• Job: Read the data and repeat it in full, exactly.

• Given data:
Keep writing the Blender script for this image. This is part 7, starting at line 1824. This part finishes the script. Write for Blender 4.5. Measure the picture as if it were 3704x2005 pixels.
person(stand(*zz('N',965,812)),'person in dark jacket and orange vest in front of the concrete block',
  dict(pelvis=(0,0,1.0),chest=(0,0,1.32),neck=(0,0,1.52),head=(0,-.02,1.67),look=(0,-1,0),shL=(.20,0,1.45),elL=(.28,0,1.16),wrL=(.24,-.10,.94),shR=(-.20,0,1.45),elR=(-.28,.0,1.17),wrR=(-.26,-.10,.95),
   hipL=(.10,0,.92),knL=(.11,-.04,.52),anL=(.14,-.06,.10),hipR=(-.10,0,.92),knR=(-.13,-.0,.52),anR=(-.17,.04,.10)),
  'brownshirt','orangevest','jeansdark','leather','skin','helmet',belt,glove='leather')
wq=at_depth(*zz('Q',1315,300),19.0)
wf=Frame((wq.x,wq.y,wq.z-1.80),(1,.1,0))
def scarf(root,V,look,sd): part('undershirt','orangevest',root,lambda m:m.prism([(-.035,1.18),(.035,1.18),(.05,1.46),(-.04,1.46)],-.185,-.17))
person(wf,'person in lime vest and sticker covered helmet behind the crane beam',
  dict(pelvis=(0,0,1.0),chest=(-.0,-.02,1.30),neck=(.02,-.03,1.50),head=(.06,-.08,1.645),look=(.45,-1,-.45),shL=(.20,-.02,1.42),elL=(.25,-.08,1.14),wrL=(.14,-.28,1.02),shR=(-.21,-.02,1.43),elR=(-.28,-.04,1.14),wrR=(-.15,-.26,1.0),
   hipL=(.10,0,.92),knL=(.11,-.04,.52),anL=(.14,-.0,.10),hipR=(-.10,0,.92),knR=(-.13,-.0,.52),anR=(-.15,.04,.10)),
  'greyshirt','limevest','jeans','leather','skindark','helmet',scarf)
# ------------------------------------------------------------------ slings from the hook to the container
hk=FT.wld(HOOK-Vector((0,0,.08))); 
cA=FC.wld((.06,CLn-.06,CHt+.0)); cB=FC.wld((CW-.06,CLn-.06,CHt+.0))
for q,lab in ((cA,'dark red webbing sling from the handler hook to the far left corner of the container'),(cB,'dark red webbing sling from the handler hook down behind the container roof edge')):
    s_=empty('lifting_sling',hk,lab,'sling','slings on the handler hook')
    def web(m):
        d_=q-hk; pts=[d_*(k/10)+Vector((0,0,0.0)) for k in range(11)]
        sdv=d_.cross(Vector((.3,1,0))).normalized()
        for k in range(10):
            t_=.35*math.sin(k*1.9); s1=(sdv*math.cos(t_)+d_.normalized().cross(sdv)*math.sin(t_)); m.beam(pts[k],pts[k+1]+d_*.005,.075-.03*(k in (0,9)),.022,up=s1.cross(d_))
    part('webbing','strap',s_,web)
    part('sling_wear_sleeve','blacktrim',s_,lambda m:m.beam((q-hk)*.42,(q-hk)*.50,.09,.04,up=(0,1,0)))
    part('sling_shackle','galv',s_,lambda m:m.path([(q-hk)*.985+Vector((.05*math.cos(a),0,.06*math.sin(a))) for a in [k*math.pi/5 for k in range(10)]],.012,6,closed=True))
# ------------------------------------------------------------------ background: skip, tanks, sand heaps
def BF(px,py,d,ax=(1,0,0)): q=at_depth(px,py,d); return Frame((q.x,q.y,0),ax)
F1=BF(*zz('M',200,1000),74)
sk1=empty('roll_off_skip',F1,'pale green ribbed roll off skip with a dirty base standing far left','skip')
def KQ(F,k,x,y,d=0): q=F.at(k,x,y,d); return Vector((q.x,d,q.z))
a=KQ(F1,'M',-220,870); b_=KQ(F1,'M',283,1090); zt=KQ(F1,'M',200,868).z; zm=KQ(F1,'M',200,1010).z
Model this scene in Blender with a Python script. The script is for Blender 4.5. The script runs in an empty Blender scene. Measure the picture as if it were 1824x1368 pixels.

• Written answer:
Keep writing the Blender script for this image. This is part 7, starting at line 1824. This part finishes the script. Write for Blender 4.5. Measure the picture as if it were 3704x2005 pixels.
person(stand(*zz('N',965,812)),'person in dark jacket and orange vest in front of the concrete block',
  dict(pelvis=(0,0,1.0),chest=(0,0,1.32),neck=(0,0,1.52),head=(0,-.02,1.67),look=(0,-1,0),shL=(.20,0,1.45),elL=(.28,0,1.16),wrL=(.24,-.10,.94),shR=(-.20,0,1.45),elR=(-.28,.0,1.17),wrR=(-.26,-.10,.95),
   hipL=(.10,0,.92),knL=(.11,-.04,.52),anL=(.14,-.06,.10),hipR=(-.10,0,.92),knR=(-.13,-.0,.52),anR=(-.17,.04,.10)),
  'brownshirt','orangevest','jeansdark','leather','skin','helmet',belt,glove='leather')
wq=at_depth(*zz('Q',1315,300),19.0)
wf=Frame((wq.x,wq.y,wq.z-1.80),(1,.1,0))
def scarf(root,V,look,sd): part('undershirt','orangevest',root,lambda m:m.prism([(-.035,1.18),(.035,1.18),(.05,1.46),(-.04,1.46)],-.185,-.17))
person(wf,'person in lime vest and sticker covered helmet behind the crane beam',
  dict(pelvis=(0,0,1.0),chest=(-.0,-.02,1.30),neck=(.02,-.03,1.50),head=(.06,-.08,1.645),look=(.45,-1,-.45),shL=(.20,-.02,1.42),elL=(.25,-.08,1.14),wrL=(.14,-.28,1.02),shR=(-.21,-.02,1.43),elR=(-.28,-.04,1.14),wrR=(-.15,-.26,1.0),
   hipL=(.10,0,.92),knL=(.11,-.04,.52),anL=(.14,-.0,.10),hipR=(-.10,0,.92),knR=(-.13,-.0,.52),anR=(-.15,.04,.10)),
  'greyshirt','limevest','jeans','leather','skindark','helmet',scarf)
# ------------------------------------------------------------------ slings from the hook to the container
hk=FT.wld(HOOK-Vector((0,0,.08))); 
cA=FC.wld((.06,CLn-.06,CHt+.0)); cB=FC.wld((CW-.06,CLn-.06,CHt+.0))
for q,lab in ((cA,'dark red webbing sling from the handler hook to the far left corner of the container'),(cB,'dark red webbing sling from the handler hook down behind the container roof edge')):
    s_=empty('lifting_sling',hk,lab,'sling','slings on the handler hook')
    def web(m):
        d_=q-hk; pts=[d_*(k/10)+Vector((0,0,0.0)) for k in range(11)]
        sdv=d_.cross(Vector((.3,1,0))).normalized()
        for k in range(10):
            t_=.35*math.sin(k*1.9); s1=(sdv*math.cos(t_)+d_.normalized().cross(sdv)*math.sin(t_)); m.beam(pts[k],pts[k+1]+d_*.005,.075-.03*(k in (0,9)),.022,up=s1.cross(d_))
    part('webbing','strap',s_,web)
    part('sling_wear_sleeve','blacktrim',s_,lambda m:m.beam((q-hk)*.42,(q-hk)*.50,.09,.04,up=(0,1,0)))
    part('sling_shackle','galv',s_,lambda m:m.path([(q-hk)*.985+Vector((.05*math.cos(a),0,.06*math.sin(a))) for a in [k*math.pi/5 for k in range(10)]],.012,6,closed=True))
# ------------------------------------------------------------------ background: skip, tanks, sand heaps
def BF(px,py,d,ax=(1,0,0)): q=at_depth(px,py,d); return Frame((q.x,q.y,0),ax)
F1=BF(*zz('M',200,1000),74)
sk1=empty('roll_off_skip',F1,'pale green ribbed roll off skip with a dirty base standing far left','skip')
def KQ(F,k,x,y,d=0): q=F.at(k,x,y,d); return Vector((q.x,d,q.z))
a=KQ(F1,'M',-220,870); b_=KQ(F1,'M',283,1090); zt=KQ(F1,'M',200,868).z; zm=KQ(F1,'M',200,1010).z
Model this scene in Blender with a Python script. The script is for Blender 4.5. The script runs in an empty Blender scene. Measure the picture as if it were 1824x1368 pixels.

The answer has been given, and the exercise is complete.